Cash flow atau arus kas bagi sebuah perusahaan, institusi maupun bisnis pribadi ibarat aliran darah dalam tubuh kita, tidak boleh sampai habis, kalau sampai habis berakhir pula hidup kita.
Uang kas uang yang kita punyai baik dalam bentuk fisik maupun dana di bank dibutuhkan untuk menjalankan operasional perusahaan atau bisnis sehari-hari. Tanpa itu perusahaan atau bisnis tidak bisa berjalan meskipun memiliki asset yang besar.
Bila perusahaan memiliki arus kas nol atau bahkan negatif maka perusahaan perlu berhutang atau menjual assetnya agar mendapatkan uang untuk menjalankan operasional sehari-hari.

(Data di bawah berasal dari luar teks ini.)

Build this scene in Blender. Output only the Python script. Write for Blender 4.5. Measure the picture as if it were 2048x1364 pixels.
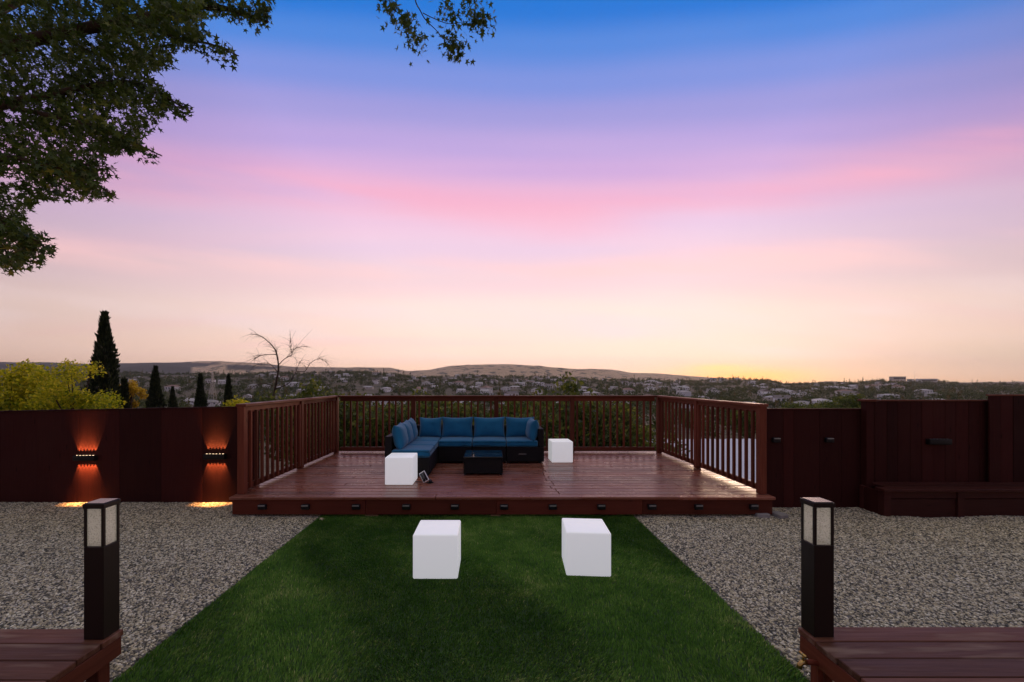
import bpy, bmesh, math, random
import numpy as np
from mathutils import Vector, Matrix, noise
R = math.radians
random.seed(7); rng = np.random.default_rng(11)
S = bpy.context.scene
COL = S.collection
for o in list(bpy.data.objects): bpy.data.objects.remove(o)

# ------------------------------------------------------------------ camera
CH = 1.78                       # eye height
cam_d = bpy.data.cameras.new('camera'); cam = bpy.data.objects.new('camera', cam_d); COL.objects.link(cam)
cam.location = (0, 0, CH); cam.rotation_euler = (R(90), 0, 0)
cam_d.sensor_width = 36; cam_d.lens = 36*820/2048
cam_d.shift_x = 44/2048; cam_d.shift_y = 80/2048
cam_d.clip_start = .05; cam_d.clip_end = 30000
S.camera = cam

# ------------------------------------------------------------------ dusk sky
SUN_AZ, SUN_EL = R(33), R(4.5)          # azimuth from +Y towards +X
W = bpy.data.worlds.new('World'); S.world = W; W.use_nodes = True
nt = W.node_tree; nt.nodes.clear()
def wn(t, **k):
    n = nt.nodes.new(t)
    for a, b in k.items(): setattr(n, a, b)
    return n
def wm(op, a, b=None, c=None):
    n = wn('ShaderNodeMath', operation=op)
    for i, v in enumerate((a, b, c)):
        if v is None: continue
        if isinstance(v, (int, float)): n.inputs[i].default_value = v
        else: nt.links.new(v, n.inputs[i])
    return n.outputs[0]
def lin(c): return tuple(((v/255)/12.92 if v/255 <= .04045 else ((v/255+.055)/1.055)**2.4) for v in c)
tc = wn('ShaderNodeTexCoord'); sp = wn('ShaderNodeSeparateXYZ'); nt.links.new(tc.outputs['Generated'], sp.inputs[0])
dx, dy, dz = sp.outputs
hor = wm('SQRT', wm('ADD', wm('ADD', wm('MULTIPLY', dy, dy), wm('MULTIPLY', wm('MULTIPLY', dx, dx), .22)), .0004))
tt = wm('DIVIDE', wm('MAXIMUM', dz, 0.0), hor)
# slow undulation of the colour bands
mp = wn('ShaderNodeCombineXYZ'); zz = wm('ADD', wm('MAXIMUM', dz, 0.0), .12)
nt.links.new(wm('DIVIDE', dx, zz), mp.inputs[0]); nt.links.new(wm('MULTIPLY', wm('DIVIDE', dy, zz), 1.6), mp.inputs[1])
nz = wn('ShaderNodeTexNoise'); nz.inputs['Scale'].default_value = .42; nz.inputs['Detail'].default_value = 2.5; nz.inputs['Roughness'].default_value = .42
nt.links.new(mp.outputs[0], nz.inputs['Vector'])
und = wm('MULTIPLY', wm('SUBTRACT', nz.outputs['Fac'], .5), wm('MULTIPLY', tt, .24))
tw = wm('ADD', tt, und)
ramp = wn('ShaderNodeValToRGB'); nt.links.new(wm('MULTIPLY', tw, 1/1.6), ramp.inputs[0])
stops = [(0, (244, 196, 160)), (.02, (249, 206, 178)), (.07, (249, 212, 194)), (.16, (241, 210, 200)), (.25, (222, 194, 200)),
         (.33, (214, 186, 206)), (.39, (209, 181, 207)), (.455, (198, 164, 200)), (.515, (182, 151, 198)), (.57, (164, 145, 199)),
         (.65, (142, 138, 196)), (.73, (112, 131, 198)), (.82, (70, 120, 196)), (.90, (28, 105, 190)), (1.0, (16, 92, 180)), (1.3, (116, 142, 184)), (1.6, (190, 180, 172))]  # stops past the deep blue: unseen overhead sky, brightened to light the ground
cr = ramp.color_ramp; cr.interpolation = 'EASE'
while len(cr.elements) > 1: cr.elements.remove(cr.elements[-1])
for i, (p, c) in enumerate(stops):
    e = cr.elements[0] if i == 0 else cr.elements.new(p/1.6)
    e.position = p/1.6; e.color = (*lin(c), 1)
# thin streaky cloud, paler or pinker than the air behind it
mp2 = wn('ShaderNodeCombineXYZ')
nt.links.new(wm('MULTIPLY', wm('DIVIDE', dx, zz), .55), mp2.inputs[0]); nt.links.new(wm('MULTIPLY', wm('DIVIDE', dy, zz), 3.2), mp2.inputs[1]); mp2.inputs[2].default_value = 3.7
n2 = wn('ShaderNodeTexNoise'); n2.inputs['Scale'].default_value = .5; n2.inputs['Detail'].default_value = 3; n2.inputs['Roughness'].default_value = .5
nt.links.new(mp2.outputs[0], n2.inputs['Vector'])
cmask = wn('ShaderNodeMapRange'); cmask.interpolation_type = 'SMOOTHSTEP'; cmask.inputs[1].default_value = .47; cmask.inputs[2].default_value = .72; cmask.inputs[4].default_value = .22
nt.links.new(n2.outputs['Fac'], cmask.inputs[0])
pk = wn('ShaderNodeMixRGB'); pk.inputs[2].default_value = (*lin((244, 190, 196)), 1)
fade = wn('ShaderNodeMapRange'); fade.inputs[1].default_value = .95; fade.inputs[2].default_value = .35; nt.links.new(tt, fade.inputs[0])
nt.links.new(wm('MULTIPLY', cmask.outputs[0], fade.outputs[0]), pk.inputs[0]); nt.links.new(ramp.outputs[0], pk.inputs[1])
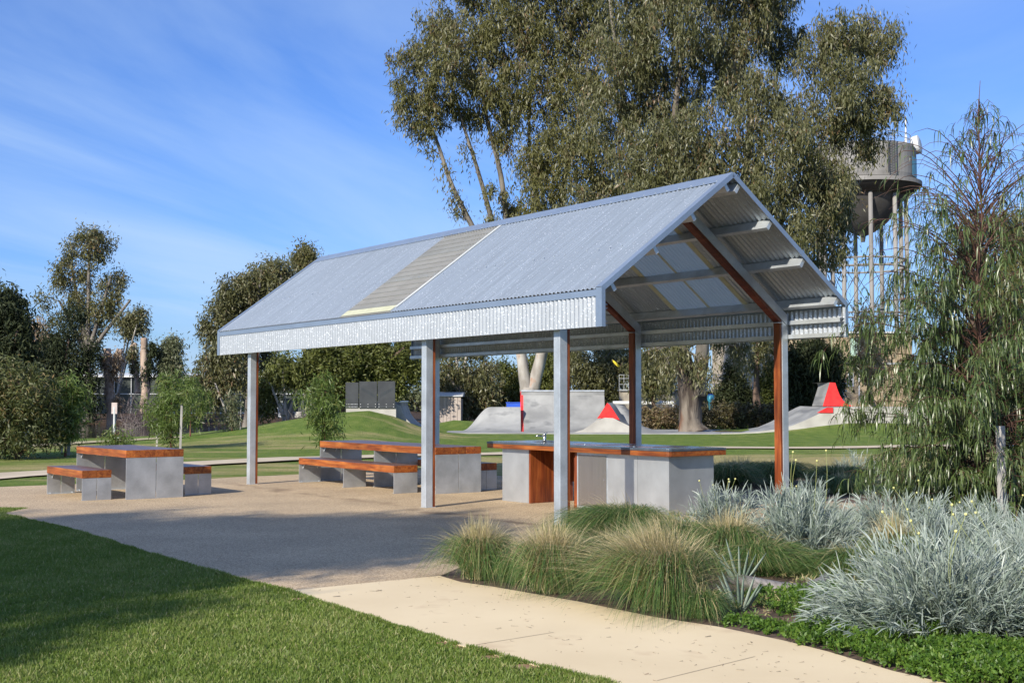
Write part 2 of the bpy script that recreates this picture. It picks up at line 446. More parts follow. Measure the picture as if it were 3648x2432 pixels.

Demikian pula bagi seorang investor atau trader, perencanaan cash flow wajib dilakukan agar bisnis saham dapat terus berjalan dalam kondisi apapun.
Pengaturan cash flow tidak tergantung dari seberapa besar modal atau tipe investor seperti apa yang kita jalani. Baik sebagai trader atau investor, dengan modal yang kecil maupun besar, semuanya membutuhkan perencanaan cash flow yang bagus agar bisnis saham terus berjalan.
Sebagai contoh salah satu investor terbesar di Indonesia, Bapak LKH, dalam perjalanan investasinya di pasar saham pernah harus menjual villa mewah miliknya karena membutuhkan uang untuk membeli saham incarannya.
Kalau seorang investor yang asset-nya sudah triliunan rupiah saja masih butuh cash flow apalagi investor ritel atau investor selot-selot (satu lot satu lot) yang modalnya minim.
Mengapa seorang investor atau trader membutuhkan perencanaan cash flow?
Pertama, untuk menghindari arus kas habis atau mendekati nol atau bahkan arus kas yang negatif, agar transaksi pembelian saham sebagai bagian dari kegiatan operasional harian (jual - beli) dapat terus dilakukan
Kedua, karena di pasar saham tidak ada sebuah kepastian, semua serba tidak pasti. Yang dapat diukur atau diprediksi hanyalah seberapa besar peluang sebuah saham akan naik, stagnan atau turun.